#### Your objective:
Starting at the first line of the listing below, repeat each line up to and including the one containing "COL = S.collection". Leave out pictures.

#### Given data:
+ + +
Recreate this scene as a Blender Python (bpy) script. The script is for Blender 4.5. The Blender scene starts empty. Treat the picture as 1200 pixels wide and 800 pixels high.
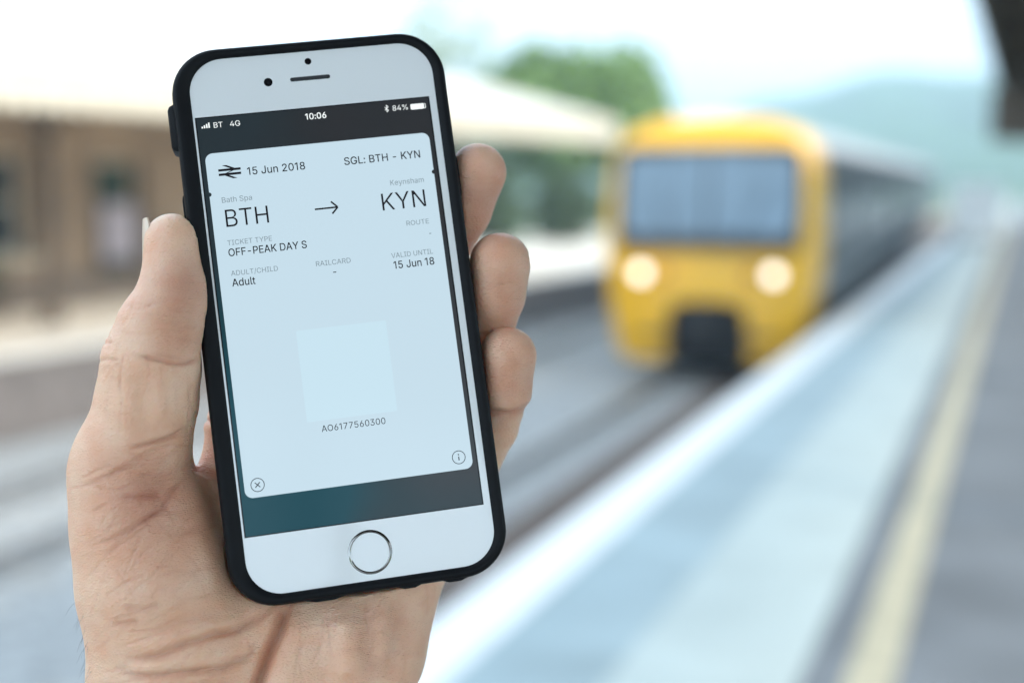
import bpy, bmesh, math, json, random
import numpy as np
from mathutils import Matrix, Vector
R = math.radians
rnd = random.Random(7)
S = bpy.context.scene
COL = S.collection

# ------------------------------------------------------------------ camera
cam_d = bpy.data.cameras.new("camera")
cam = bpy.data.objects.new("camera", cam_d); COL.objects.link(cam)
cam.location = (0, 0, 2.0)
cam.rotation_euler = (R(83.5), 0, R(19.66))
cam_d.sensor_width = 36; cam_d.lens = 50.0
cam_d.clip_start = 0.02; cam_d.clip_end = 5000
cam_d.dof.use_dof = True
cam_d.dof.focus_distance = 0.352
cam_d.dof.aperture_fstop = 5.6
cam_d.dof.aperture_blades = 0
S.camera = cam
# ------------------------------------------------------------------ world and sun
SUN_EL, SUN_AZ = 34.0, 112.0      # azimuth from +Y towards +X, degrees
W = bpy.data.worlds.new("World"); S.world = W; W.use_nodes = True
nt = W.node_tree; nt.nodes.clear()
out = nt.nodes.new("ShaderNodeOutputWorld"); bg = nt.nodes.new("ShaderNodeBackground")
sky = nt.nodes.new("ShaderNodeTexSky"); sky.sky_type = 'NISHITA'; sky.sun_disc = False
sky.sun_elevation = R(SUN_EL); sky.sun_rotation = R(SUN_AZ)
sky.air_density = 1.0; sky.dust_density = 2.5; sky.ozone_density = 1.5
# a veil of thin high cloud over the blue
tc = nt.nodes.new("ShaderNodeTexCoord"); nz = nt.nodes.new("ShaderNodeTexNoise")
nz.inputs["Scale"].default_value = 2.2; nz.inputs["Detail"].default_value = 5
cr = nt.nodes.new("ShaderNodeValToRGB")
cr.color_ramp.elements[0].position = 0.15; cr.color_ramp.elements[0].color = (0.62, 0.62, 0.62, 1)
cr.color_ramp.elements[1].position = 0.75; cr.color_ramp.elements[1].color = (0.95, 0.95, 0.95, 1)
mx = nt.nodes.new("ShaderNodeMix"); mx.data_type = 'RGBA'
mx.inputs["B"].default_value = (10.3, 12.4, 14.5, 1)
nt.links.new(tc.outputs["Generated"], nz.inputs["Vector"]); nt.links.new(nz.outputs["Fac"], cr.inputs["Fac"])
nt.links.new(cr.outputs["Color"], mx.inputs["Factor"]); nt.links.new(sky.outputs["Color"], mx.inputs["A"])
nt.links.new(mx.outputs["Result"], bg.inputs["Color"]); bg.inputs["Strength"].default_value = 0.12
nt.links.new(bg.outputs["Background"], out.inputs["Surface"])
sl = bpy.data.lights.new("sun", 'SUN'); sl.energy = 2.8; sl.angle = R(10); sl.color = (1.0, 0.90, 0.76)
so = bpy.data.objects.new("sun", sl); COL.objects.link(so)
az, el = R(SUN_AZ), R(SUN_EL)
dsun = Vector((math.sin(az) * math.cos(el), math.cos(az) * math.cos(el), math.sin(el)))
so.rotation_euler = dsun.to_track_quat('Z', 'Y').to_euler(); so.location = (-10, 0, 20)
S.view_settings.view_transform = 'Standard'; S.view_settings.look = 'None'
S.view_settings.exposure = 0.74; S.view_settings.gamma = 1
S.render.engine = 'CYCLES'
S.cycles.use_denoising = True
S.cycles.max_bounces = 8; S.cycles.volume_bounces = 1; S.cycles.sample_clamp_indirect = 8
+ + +
#### Complete answer:
Recreate this scene as a Blender Python (bpy) script. The script is for Blender 4.5. The Blender scene starts empty. Treat the picture as 1200 pixels wide and 800 pixels high.
import bpy, bmesh, math, json, random
import numpy as np
from mathutils import Matrix, Vector
R = math.radians
rnd = random.Random(7)
S = bpy.context.scene
COL = S.collection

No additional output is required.